Kitabın sonlarına doğru Ornio’nun nasıl yakalandığının uyandırdığı merakı saymazsam , çok sık tekrara düşen, İskender Pala’nın diğer kitaplarıyla kıyaslanamayacak kadar dili hafif ama etkisi az bir kitap var karşımızda. Kitabın vermek istediği mesaj ve günümüzde de hiçbir şeyin değişmediğini açıkça gösterebilmesi çok isabetli olsa da Pala’dan beklediğim seviyede bir kitap değildi. En azından okuduğum , Katre-i Matem, Babil’de Ölüm İstanbul’da Aşk, Karun ve Anarşist, Efsane, Şah ve Sultan kitapları arasında bir sıralama yapacak olursam , İtiraf en sonda yer alır maalesef.

Aslında kitabın tek handikapı onu Pala’nın yazmış olması. Bu kitabı başka biri yazmış olsaydı, biraz tekrara düşmüş ama ne kadar doğru bir konu seçmiş, içinde ne kadar doğru mesajlar var derdim. Ama yazar Pala olunca benim beklentim epey yükseliyor.

Pala’yı okumayı istiyor ama dili çok ağırdır söyleminden ötürü çekiniyorsanız, bu kitap size göre. Emin olun oldukça rahat okuyacaksınız.




Delos Problemi: Problemin tarihçesi ile ilgili farklı hikayeler mevcut ama benim en çok hoşuma giden şu :
Vebayla mücadele eden Delos halkı, Apollon rahibine müracaat eder ve salgının geçmesi için sunak taşını iki katına çıkarmaları gerektiği cevabını alırlar. Mimarlarla bu iş çözülemeyince, Platon’dan yardım isterler.
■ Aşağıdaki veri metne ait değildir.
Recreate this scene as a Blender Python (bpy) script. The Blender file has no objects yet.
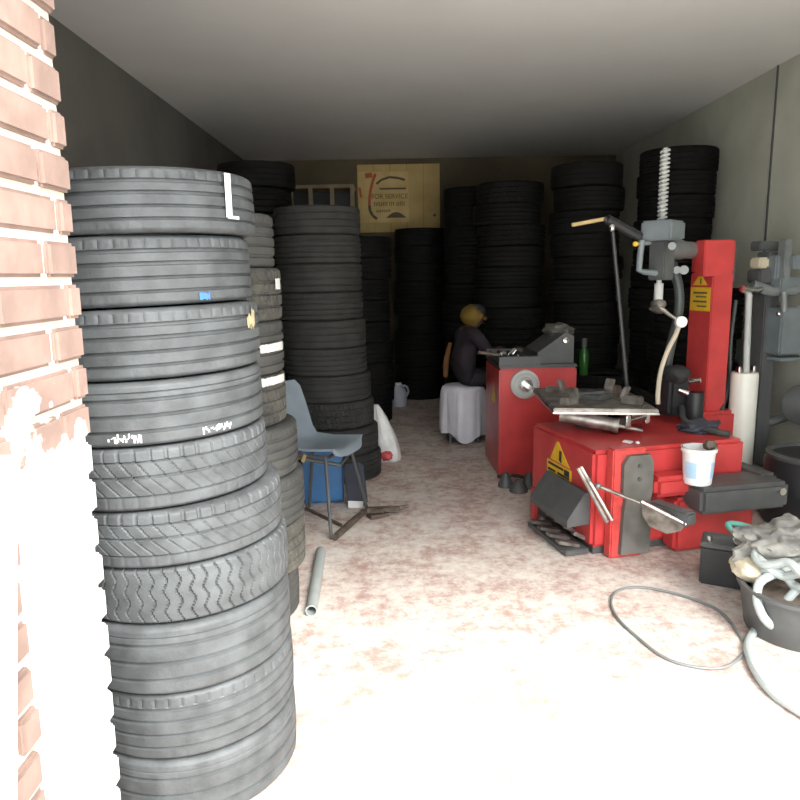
import bpy, bmesh, math, random
import numpy as np
from mathutils import Vector, Matrix, Euler
random.seed(7)
R_ = math.radians
PI = math.pi
scene = bpy.context.scene
C = scene.collection

# ------------------------------------------------------------------ camera
H = 1.5
PITCH = R_(10.2); ROLL = 0.017; F = 693.0
fw = Vector((0, math.cos(PITCH), -math.sin(PITCH)))
r0 = Vector((1, 0, 0)); u0 = Vector((0, math.sin(PITCH), math.cos(PITCH)))
up = (u0*math.cos(ROLL) + r0*math.sin(ROLL)); rt = (r0*math.cos(ROLL) - u0*math.sin(ROLL))
EYE = Vector((0, 0, H))
def ray(px, py):
    return (fw + rt*((px-400)/F) + up*((400-py)/F))
def W(px, py, D):            # point seen at (px,py) standing D metres into the place
    d = ray(px, py); return EYE + d*(D/d.y)
def G(px, py, z=0.0):        # point seen at (px,py) at height z
    d = ray(px, py); return EYE + d*((z-H)/d.z)
cam = bpy.data.cameras.new('camera'); co = bpy.data.objects.new('camera', cam); C.objects.link(co)
m = Matrix((rt, up, -fw)).transposed().to_4x4(); m.translation = EYE
co.matrix_world = m
cam.sensor_width = 36; cam.lens = F/800*36; cam.clip_start = 0.02; cam.clip_end = 200
scene.camera = co

# ------------------------------------------------------------------ materials
def mat(name, col, rough=0.5, metal=0.0, var=0.0, scale=8.0, col2=None, lo=0.35, hi=0.65, bump=0.0, bscale=40.0, spec=0.5, alpha=1.0, trans=0.0):
    M = bpy.data.materials.new(name); M.use_nodes = True
    nt = M.node_tree; b = nt.nodes['Principled BSDF']
    b.inputs['Roughness'].default_value = rough; b.inputs['Metallic'].default_value = metal
    b.inputs['Specular IOR Level'].default_value = spec
    b.inputs['Alpha'].default_value = alpha
    b.inputs['Transmission Weight'].default_value = trans
    tc = nt.nodes.new('ShaderNodeTexCoord')
    if col2 is None: col2 = [c*(1-var) for c in col]
    n = nt.nodes.new('ShaderNodeTexNoise'); n.inputs['Scale'].default_value = scale; n.inputs['Detail'].default_value = 6
    nt.links.new(tc.outputs['Object'], n.inputs['Vector'])
    rp = nt.nodes.new('ShaderNodeValToRGB')
    rp.color_ramp.elements[0].position = lo; rp.color_ramp.elements[1].position = hi
    rp.color_ramp.elements[0].color = (*col2, 1); rp.color_ramp.elements[1].color = (*col, 1)
    nt.links.new(n.outputs['Fac'], rp.inputs['Fac']); nt.links.new(rp.outputs['Color'], b.inputs['Base Color'])
    if bump > 0:
        n2 = nt.nodes.new('ShaderNodeTexNoise'); n2.inputs['Scale'].default_value = bscale; n2.inputs['Detail'].default_value = 5
        nt.links.new(tc.outputs['Object'], n2.inputs['Vector'])
        bp = nt.nodes.new('ShaderNodeBump'); bp.inputs['Strength'].default_value = bump; bp.inputs['Distance'].default_value = 0.01
        nt.links.new(n2.outputs['Fac'], bp.inputs['Height']); nt.links.new(bp.outputs['Normal'], b.inputs['Normal'])
    return M
M = {}
M['tyre'] = mat('tyre_rubber_hazed', (0.088, 0.096, 0.100), 0.62, var=0.4, scale=14, bump=0.15, bscale=120)  # front stack rubber, lightened to imitate lens haze
M['tyre_dusty'] = mat('tyre_dusty', (0.085, 0.086, 0.08), 0.75, col2=(0.055, 0.057, 0.055), scale=9, bump=0.15, bscale=120)
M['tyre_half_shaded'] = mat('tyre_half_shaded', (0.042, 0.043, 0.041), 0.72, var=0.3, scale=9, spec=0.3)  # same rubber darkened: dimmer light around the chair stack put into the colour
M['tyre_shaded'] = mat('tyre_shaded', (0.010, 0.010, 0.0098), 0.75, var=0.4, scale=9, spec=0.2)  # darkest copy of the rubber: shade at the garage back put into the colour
M['tyre_brown'] = mat('tyre_brown', (0.11, 0.105, 0.088), 0.8, col2=(0.05, 0.05, 0.046), scale=11)
M['red'] = mat('red_enamel', (0.60, 0.06, 0.06), 0.32, var=0.25, scale=5)
M['red_plate'] = mat('red_plate', (0.62, 0.075, 0.07), 0.35, col2=(0.42, 0.05, 0.04), scale=14, lo=0.3, hi=0.5)
M['rubber_pad'] = mat('rubber_pad', (0.15, 0.145, 0.13), 0.7, var=0.3, scale=10)
M['black'] = mat('black_plastic', (0.025, 0.026, 0.028), 0.45, var=0.2)
M['dark_grey'] = mat('dark_grey_steel', (0.10, 0.105, 0.105), 0.5, 0.0, var=0.25)
M['grey'] = mat('grey_steel', (0.22, 0.24, 0.24), 0.45, 0.2, var=0.2)
M['blue_grey'] = mat('blue_grey_paint', (0.18, 0.215, 0.225), 0.45, 0.0, var=0.2)
M['light_grey'] = mat('light_grey', (0.5, 0.52, 0.5), 0.5, var=0.15)
M['chrome'] = mat('chrome', (0.75, 0.75, 0.73), 0.22, 1.0, var=0.25, scale=20)
M['worn_steel'] = mat('worn_steel', (0.42, 0.4, 0.37), 0.4, 0.7, col2=(0.16, 0.14, 0.12), scale=12)
M['white'] = mat('white_plastic', (0.85, 0.86, 0.85), 0.4, var=0.05)
M['cream'] = mat('cream_tube', (0.62, 0.56, 0.42), 0.5, var=0.1)
M['cyl_white'] = mat('cylinder_white', (0.82, 0.82, 0.74), 0.35, var=0.06)
M['yellow'] = mat('warning_yellow', (0.80, 0.50, 0.03), 0.5, var=0.15, scale=30)
M['ink'] = mat('black_ink', (0.03, 0.025, 0.02), 0.6)
M['brown_ink'] = mat('brown_ink', (0.13, 0.10, 0.05), 0.7)
M['red_ink'] = mat('red_ink', (0.55, 0.14, 0.05), 0.7)
M['pale_blue'] = mat('pale_blue_label', (0.45, 0.66, 0.85), 0.5, var=0.1)
M['chair'] = mat('chair_shell', (0.27, 0.33, 0.38), 0.4, var=0.15, scale=6)
M['blue'] = mat('blue_plastic', (0.055, 0.19, 0.42), 0.45, var=0.2, scale=6)
M['navy'] = mat('navy_fabric', (0.06, 0.065, 0.09), 0.8, var=0.2)
M['pipe'] = mat('grey_pipe', (0.36, 0.39, 0.38), 0.5, var=0.12)
M['iron'] = mat('rusty_iron', (0.16, 0.125, 0.10), 0.65, 0.3, var=0.4, scale=25)
M['cloth'] = mat('white_cloth', (0.78, 0.77, 0.84), 0.85, var=0.08, scale=6)
M['jacket'] = mat('dark_jacket', (0.026, 0.018, 0.026), 0.8, var=0.3)
M['trouser'] = mat('dark_trousers', (0.02, 0.02, 0.026), 0.8, var=0.2)
M['skin'] = mat('skin', (0.13, 0.065, 0.04), 0.55, var=0.1)
M['mustard'] = mat('mustard_cloth', (0.20, 0.125, 0.012), 0.8, var=0.2)
M['orange'] = mat('orange_cloth', (0.17, 0.075, 0.02), 0.8, var=0.3)
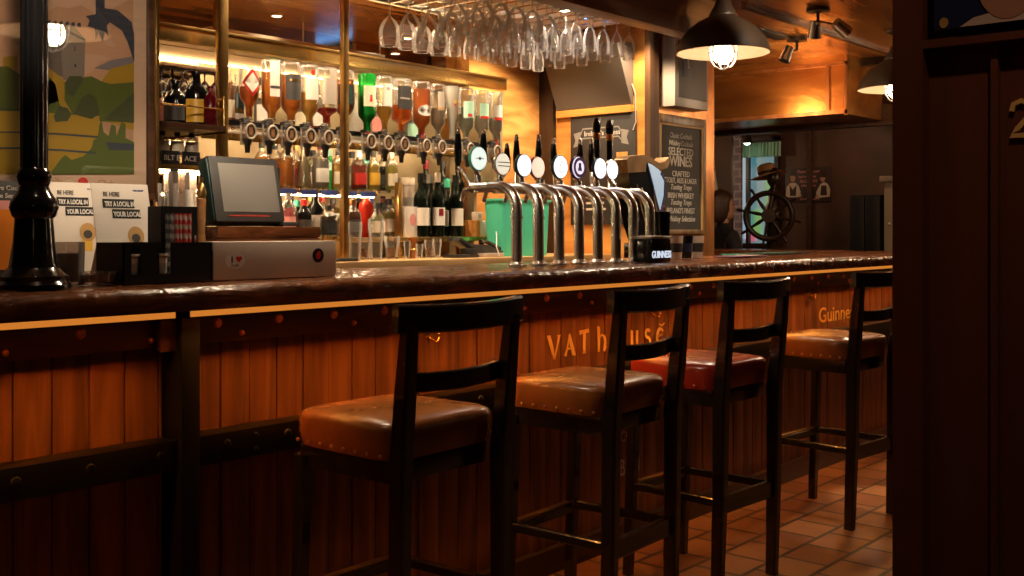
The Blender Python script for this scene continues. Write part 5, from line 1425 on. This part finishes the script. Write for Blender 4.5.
# ---------------------------------------------------------------- pendants
def pendant(label, loc):
    t = thing('pendant_lamp', label, 'pendant lamp', loc, 0, 'pendant lamps over the bar')
    P = [(.215, 0), (.208, .03), (.192, .065), (.160, .105), (.115, .140), (.075, .160), (.060, .170)]
    Q = [(r-.005, z-.002) for r, z in P[::-1]]
    sh = MB().lathe(P, n=44).build('shade', 'lamp_black', t)
    MB().lathe(Q+[(.214, 0)], n=44).build('shade_lining', 'lamp_inside', sh)
    MB().lathe([(.060, .168), (.056, .19), (.040, .215), (.034, .235), (.026, .25), (0, .25)], n=28).build('neck', 'lamp_black', t)
    MB().lathe([(.060, .165), (.063, .168), (.063, .178), (.058, .182)], n=28).build('collar', 'lamp_black', t)
    MB().cyl((0, 0, .248), (0, 0, CZ-loc[2]-.012), .009).build('stem', 'lamp_black', t)
    MB().lathe([(0, 0), (.05, 0), (.05, -.012), (.012, -.03), (0, -.03)], n=24, c=(0, 0, CZ-loc[2]-.002)).build('ceiling_rose', 'lamp_black', t)
    b = MB().lathe([(0, -.052), (.02, -.049), (.038, -.035), (.046, -.010), (.044, .012), (.034, .038), (.024, .06), (.022, .09), (0, .09)], n=24).build('bulb', 'bulb_glow', t)
    mb = MB()
    for k in range(4):
        a = k*PI/4
        pts = [(math.cos(a)*r, math.sin(a)*r, z) for r, z in ((.062, .05), (.064, .0), (.058, -.035), (.04, -.062), (.0, -.078), (-.04, -.062), (-.058, -.035), (-.064, 0), (-.062, .05))]
        mb.tube(pts, .0028, 6)
    mb.tube([(.0635*math.cos(2*PI*i/24), .0635*math.sin(2*PI*i/24), .0) for i in range(24)], .0028, 6, closed=True)
    mb.build('wire_cage', 'steel', t)
    MB().lathe([(.022, .085), (.03, .09), (.03, .165), (0, .165)], n=18).build('lamp_holder', 'lamp_black', t)
    return t
pm = at(723, 46, 2.47)
p1 = pendant('black dome pendant lamp with lit caged bulb beside the menu post', (pm.x, 2.47, at(723, 53, 2.47).z))
ZPN = p1.location.z
p2 = copy_tree(p1); p2.location = (6.10, 2.35, ZPN); p2['label'] = 'farther black dome pendant lamp half hidden behind the near partition'
p3 = pendant('black dome pendant lamp hanging over the bar above the till', (1.99, 2.45, 2.02)); p3.location = (1.99, 2.45, 2.02); p3['label'] = 'black dome pendant lamp over the bar by the till, above the picture edge'
p3['label'] = 'black dome pendant lamp hanging over the bar above the till'

# ---------------------------------------------------------------- ceiling fittings
def downlight(x, y, z, label, drop=0):
    t = thing('ceiling_downlight', label, 'downlight', (x, y, CZ-.001), 0, 'small ceiling downlights')
    zz = z-CZ+.001
    if drop: MB().cyl((0, 0, 0), (0, 0, zz+.03), .005).build('stem', 'brass', t)
    MB().lathe([(0, zz+.03), (.028, zz+.03), (.034, zz), (.028, zz), (.024, zz+.006)], n=24).build('bezel', 'steel', t)
    MB().lathe([(0, zz+.004), (.026, zz+.004)], n=24).build('lit_lens', 'spot_glow', t)
    return t
def spot(name, loc, target, power, size, col=(1, .78, .52), rad_=.03, blend=.5):
    l = bpy.data.lights.new(name, 'SPOT'); l.energy = power; l.spot_size = R(size); l.spot_blend = blend; l.color = col; l.shadow_soft_size = rad_
    o = bpy.data.objects.new(name, l); COL.objects.link(o); o.location = loc
    o.rotation_euler = (Vector(target)-Vector(loc)).to_track_quat('-Z', 'Y').to_euler()
    return o
downlight(3.90, 3.05, 2.26, 'lit downlight on a short stem among the hanging glasses', 1)
DL = [(2.75, 3.62, 'lit ceiling downlight above the till end of the bottles'), (3.5, 3.62, 'lit ceiling downlight above the middle of the bottles'), (4.42, 3.66, 'lit ceiling downlight above the orange wood wall'), (4.75, 3.2, 'lit ceiling downlight in front of the grey sloping panel')]
for (x, y, lab) in DL: downlight(x, y, CZ-.012, lab)

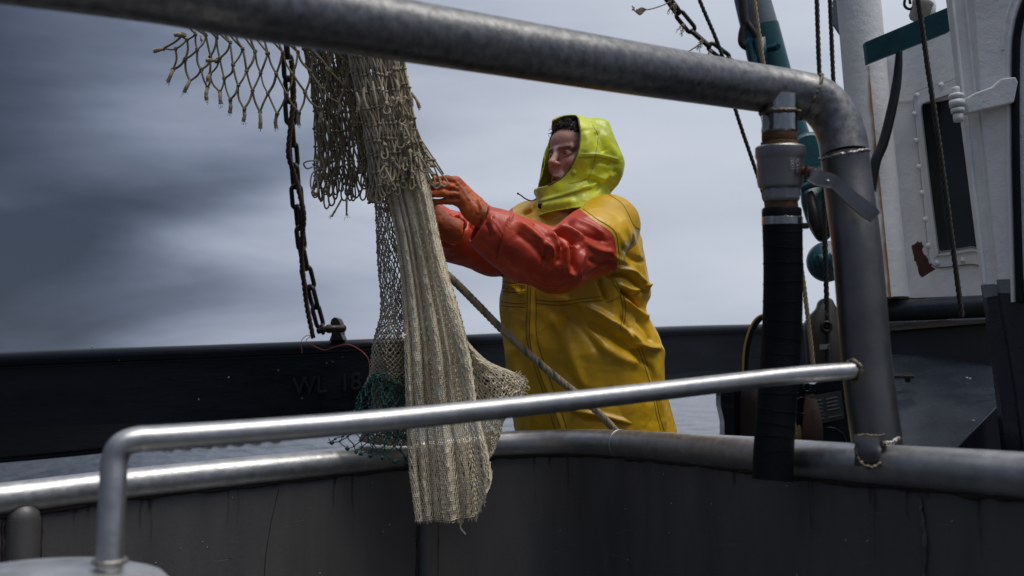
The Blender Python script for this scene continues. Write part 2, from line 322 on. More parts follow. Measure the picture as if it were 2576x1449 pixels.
def stain_mat(name, col, sc_=40, thr=.45):
    m = bpy.data.materials.new(name); m.use_nodes = True; t = m.node_tree; bs = t.nodes['Principled BSDF']; l = t.links.new
    bs.inputs['Base Color'].default_value = (*col, 1); bs.inputs['Roughness'].default_value = .8
    a = t.nodes.new('ShaderNodeVertexColor'); a.layer_name = 'Col'; n = t.nodes.new('ShaderNodeTexNoise'); n.inputs['Scale'].default_value = sc_; n.inputs['Detail'].default_value = 6
    c = t.nodes.new('ShaderNodeTexCoord'); mp_ = t.nodes.new('ShaderNodeMapping'); mp_.inputs['Scale'].default_value = (1, 1, .25); l(c.outputs['Object'], mp_.inputs[0]); l(mp_.outputs[0], n.inputs[0])
    s = t.nodes.new('ShaderNodeSeparateColor'); l(a.outputs[0], s.inputs[0])
    ad = t.nodes.new('ShaderNodeMath'); ad.operation = 'ADD'; l(s.outputs[0], ad.inputs[0]); l(n.outputs[0], ad.inputs[1])
    mr = t.nodes.new('ShaderNodeMapRange'); l(ad.outputs[0], mr.inputs[0]); mr.inputs[1].default_value = 1-thr*.5; mr.inputs[2].default_value = 1.3
    l(mr.outputs[0], bs.inputs['Alpha']); return m
mt['ruststain'] = stain_mat('rust_stain', (.30, .13, .02))
mt['runs'] = stain_mat('brown_runs', (.035, .022, .014), 60)
mt['scratch'] = mat('bright_scratch', (.16, .16, .16), .5)

def rope(mb, pts, Rr, strands=3, pitch=None, n=6, rs=None, green=None, sub=None):
    """laid rope: helical strands round a path; green = second MB for one strand"""
    p = np.asarray(pts, float); seg = np.linalg.norm(np.diff(p, axis=0), axis=1); L = np.concatenate([[0], np.cumsum(seg)])
    pitch = pitch or Rr*7; m = max(int(L[-1]/(pitch/9)), 4); m = min(m, 1200); s_ = np.linspace(0, L[-1], m)
    q = np.stack([np.interp(s_, L, p[:, i]) for i in range(3)], 1); t = unit(np.gradient(q, axis=0))
    a = unit(np.cross(t, [.1, 1, .05])); b = np.cross(t, a)
    for k in range(strands):
        ph = 2*math.pi*(s_/pitch+k/strands); h = q+Rr*.5*(np.cos(ph)[:, None]*a+np.sin(ph)[:, None]*b)
        (green if (green is not None and k == 0) else mb).tube(h, rs or Rr*.56, n)
def noise3(p, s, seed=0):
    r_ = np.random.default_rng(seed); G = r_.uniform(-1, 1, (32, 32, 32)).astype(np.float32)
    q = p*s; i = np.floor(q).astype(int); f = q-i; f = f*f*(3-2*f); i0 = i % 32; i1 = (i+1) % 32
    def g(a, b, c): return G[a[..., 0], b[..., 1], c[..., 2]]
    x, y, z = f[..., 0], f[..., 1], f[..., 2]
    def L_(a, b, t): return a+(b-a)*t
    return L_(L_(L_(g(i0, i0, i0), g(i1, i0, i0), x), L_(g(i0, i1, i0), g(i1, i1, i0), x), y),
              L_(L_(g(i0, i0, i1), g(i1, i0, i1), x), L_(g(i0, i1, i1), g(i1, i1, i1), x), y), z)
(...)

Bu arada aslında Apollon rahibinin amacı, Yunanlılara matematiği ihmal ettiklerinin söylemektir. Neyse sonuçta Platon orta orantı ile sorunun çözüleceğini ifade eder. Molla Lütfi bu hikayeye dayanarak bir eser yazar. Küpün 2 kat yapılmasının , yanına başka bir küp ilave etmek demek olmadığını, küpü 8 defa büyütmek demek olduğunu açıklar.